* **Task directions**
From the listing below, pull out every line where the string "this" appears.

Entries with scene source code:
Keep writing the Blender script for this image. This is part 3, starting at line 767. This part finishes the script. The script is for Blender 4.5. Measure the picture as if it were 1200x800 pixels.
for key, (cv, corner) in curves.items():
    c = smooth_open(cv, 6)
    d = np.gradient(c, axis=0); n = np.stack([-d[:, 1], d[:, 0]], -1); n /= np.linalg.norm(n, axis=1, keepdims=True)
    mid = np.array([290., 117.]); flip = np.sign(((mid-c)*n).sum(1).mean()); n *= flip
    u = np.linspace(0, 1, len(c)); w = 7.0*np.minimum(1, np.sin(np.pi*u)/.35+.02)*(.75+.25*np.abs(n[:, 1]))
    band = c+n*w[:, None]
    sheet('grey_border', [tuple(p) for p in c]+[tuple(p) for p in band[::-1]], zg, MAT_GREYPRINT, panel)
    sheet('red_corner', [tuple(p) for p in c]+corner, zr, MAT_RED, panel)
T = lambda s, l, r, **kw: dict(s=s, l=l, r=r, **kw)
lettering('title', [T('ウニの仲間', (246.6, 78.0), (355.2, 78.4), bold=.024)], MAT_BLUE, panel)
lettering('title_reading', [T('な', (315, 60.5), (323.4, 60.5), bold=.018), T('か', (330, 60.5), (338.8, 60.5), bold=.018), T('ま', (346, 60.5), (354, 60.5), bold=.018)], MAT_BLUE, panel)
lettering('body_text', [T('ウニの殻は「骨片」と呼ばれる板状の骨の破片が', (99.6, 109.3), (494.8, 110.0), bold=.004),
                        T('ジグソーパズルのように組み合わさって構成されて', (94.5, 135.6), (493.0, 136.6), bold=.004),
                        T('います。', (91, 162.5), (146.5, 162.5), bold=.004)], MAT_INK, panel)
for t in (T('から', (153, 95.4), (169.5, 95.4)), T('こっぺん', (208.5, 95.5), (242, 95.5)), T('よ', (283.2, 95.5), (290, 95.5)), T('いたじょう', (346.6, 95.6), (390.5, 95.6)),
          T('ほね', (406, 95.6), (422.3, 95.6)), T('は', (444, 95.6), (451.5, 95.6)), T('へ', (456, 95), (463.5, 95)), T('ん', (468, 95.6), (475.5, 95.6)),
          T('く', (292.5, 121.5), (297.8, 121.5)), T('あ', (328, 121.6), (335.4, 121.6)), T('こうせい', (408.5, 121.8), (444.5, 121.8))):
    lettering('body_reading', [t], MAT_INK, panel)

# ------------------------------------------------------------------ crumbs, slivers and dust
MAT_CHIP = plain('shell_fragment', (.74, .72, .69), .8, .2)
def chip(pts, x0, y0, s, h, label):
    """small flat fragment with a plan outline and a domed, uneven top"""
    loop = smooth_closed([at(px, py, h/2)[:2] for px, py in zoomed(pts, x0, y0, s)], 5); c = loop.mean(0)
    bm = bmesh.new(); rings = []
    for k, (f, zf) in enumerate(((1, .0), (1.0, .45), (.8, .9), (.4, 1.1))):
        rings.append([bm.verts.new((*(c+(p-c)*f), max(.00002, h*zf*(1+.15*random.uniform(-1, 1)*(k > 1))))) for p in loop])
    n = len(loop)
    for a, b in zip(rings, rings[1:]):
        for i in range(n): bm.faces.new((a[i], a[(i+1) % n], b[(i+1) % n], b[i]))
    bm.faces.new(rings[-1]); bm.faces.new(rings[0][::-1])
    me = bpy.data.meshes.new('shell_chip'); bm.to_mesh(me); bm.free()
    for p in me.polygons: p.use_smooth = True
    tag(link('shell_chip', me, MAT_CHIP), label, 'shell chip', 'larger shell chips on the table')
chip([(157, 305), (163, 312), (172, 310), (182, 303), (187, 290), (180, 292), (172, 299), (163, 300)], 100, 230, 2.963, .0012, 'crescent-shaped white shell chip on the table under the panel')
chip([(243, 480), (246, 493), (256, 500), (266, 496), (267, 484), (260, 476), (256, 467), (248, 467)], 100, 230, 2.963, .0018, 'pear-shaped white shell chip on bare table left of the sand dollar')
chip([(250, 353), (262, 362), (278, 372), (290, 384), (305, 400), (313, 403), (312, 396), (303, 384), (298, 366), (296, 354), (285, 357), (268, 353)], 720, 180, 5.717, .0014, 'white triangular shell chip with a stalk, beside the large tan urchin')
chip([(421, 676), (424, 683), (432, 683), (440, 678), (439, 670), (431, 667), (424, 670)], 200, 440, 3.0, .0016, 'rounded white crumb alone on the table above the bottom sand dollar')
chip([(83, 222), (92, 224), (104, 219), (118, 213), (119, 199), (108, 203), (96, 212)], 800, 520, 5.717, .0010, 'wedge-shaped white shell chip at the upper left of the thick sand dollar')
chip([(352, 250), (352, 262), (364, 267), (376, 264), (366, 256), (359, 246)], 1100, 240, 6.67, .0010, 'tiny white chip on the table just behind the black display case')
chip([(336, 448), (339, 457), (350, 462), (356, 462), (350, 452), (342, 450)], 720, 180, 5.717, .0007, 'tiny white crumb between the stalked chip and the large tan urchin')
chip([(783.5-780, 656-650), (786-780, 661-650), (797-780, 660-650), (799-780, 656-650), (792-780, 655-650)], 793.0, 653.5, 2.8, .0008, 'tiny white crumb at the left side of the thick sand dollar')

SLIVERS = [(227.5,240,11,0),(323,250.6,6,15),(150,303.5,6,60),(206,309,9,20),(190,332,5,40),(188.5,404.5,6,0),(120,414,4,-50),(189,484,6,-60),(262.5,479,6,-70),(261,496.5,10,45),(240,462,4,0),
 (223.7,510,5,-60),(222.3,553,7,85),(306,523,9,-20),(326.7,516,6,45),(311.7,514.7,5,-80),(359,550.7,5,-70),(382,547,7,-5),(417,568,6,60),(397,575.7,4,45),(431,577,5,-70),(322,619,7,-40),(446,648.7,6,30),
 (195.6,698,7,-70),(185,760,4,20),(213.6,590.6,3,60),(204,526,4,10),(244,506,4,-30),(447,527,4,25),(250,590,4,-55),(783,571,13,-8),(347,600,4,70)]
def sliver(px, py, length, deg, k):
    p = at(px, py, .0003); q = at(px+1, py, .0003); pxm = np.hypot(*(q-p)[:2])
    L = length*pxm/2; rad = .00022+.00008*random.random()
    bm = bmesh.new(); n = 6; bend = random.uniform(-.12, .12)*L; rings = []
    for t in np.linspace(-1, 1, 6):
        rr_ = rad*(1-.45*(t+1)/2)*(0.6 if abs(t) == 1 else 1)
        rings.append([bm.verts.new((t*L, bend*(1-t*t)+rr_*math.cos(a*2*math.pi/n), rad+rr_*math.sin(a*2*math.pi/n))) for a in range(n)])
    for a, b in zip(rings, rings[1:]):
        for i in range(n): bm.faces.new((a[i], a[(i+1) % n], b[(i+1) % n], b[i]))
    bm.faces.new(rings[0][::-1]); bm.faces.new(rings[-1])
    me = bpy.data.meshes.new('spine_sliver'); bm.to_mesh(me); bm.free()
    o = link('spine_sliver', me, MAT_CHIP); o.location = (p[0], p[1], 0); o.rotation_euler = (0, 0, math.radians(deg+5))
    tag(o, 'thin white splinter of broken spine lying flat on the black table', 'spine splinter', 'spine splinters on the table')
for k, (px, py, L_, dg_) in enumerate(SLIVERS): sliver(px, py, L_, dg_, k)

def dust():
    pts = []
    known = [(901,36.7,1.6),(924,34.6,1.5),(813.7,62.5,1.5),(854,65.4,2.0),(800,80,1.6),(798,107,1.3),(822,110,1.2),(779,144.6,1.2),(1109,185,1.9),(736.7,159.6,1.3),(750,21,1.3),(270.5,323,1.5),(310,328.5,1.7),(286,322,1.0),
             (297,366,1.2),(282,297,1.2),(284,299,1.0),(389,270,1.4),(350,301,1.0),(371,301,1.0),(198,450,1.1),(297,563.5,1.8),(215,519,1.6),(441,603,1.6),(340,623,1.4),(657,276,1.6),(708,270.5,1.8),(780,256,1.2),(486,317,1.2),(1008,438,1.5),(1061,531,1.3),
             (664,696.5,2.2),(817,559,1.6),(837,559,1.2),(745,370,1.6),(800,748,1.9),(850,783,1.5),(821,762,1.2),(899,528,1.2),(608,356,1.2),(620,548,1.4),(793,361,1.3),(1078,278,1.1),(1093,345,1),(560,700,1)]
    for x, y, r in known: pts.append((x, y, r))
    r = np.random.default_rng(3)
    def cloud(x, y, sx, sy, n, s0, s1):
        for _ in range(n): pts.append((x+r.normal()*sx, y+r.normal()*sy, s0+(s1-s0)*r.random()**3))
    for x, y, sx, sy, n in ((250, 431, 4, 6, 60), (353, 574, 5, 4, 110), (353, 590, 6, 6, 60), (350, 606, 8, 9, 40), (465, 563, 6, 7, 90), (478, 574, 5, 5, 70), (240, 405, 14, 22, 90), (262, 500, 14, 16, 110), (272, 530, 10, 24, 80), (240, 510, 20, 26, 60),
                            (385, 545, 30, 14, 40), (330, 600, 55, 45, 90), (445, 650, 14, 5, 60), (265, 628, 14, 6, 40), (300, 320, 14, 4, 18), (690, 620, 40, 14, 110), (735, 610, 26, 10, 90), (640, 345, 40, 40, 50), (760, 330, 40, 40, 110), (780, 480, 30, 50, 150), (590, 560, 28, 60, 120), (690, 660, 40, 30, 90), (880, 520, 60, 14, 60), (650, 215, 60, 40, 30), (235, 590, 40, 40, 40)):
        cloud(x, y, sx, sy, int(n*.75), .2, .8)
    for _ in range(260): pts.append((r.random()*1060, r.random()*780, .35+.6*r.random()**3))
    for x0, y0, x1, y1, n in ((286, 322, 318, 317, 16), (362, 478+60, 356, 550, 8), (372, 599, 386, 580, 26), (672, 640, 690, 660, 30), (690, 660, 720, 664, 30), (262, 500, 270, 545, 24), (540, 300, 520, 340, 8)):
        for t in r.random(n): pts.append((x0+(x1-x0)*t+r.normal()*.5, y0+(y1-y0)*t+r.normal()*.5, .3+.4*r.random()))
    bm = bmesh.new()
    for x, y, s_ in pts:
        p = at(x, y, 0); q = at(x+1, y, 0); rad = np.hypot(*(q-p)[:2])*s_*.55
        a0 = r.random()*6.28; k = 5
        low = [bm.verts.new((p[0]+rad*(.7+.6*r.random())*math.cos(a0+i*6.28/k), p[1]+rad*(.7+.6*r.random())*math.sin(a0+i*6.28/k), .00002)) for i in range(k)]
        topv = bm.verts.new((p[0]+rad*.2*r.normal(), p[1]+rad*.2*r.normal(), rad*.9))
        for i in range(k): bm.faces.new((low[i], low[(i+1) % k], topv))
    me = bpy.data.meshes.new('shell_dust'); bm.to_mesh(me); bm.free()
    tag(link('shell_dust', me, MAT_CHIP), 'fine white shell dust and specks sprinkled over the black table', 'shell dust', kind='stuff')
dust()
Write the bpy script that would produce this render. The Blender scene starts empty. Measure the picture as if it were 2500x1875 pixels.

* **Written solution**
Keep writing the Blender script for this image. This is part 3, starting at line 767. This part finishes the script. The script is for Blender 4.5. Measure the picture as if it were 1200x800 pixels.
Write the bpy script that would produce this render. The Blender scene starts empty. Measure the picture as if it were 2500x1875 pixels.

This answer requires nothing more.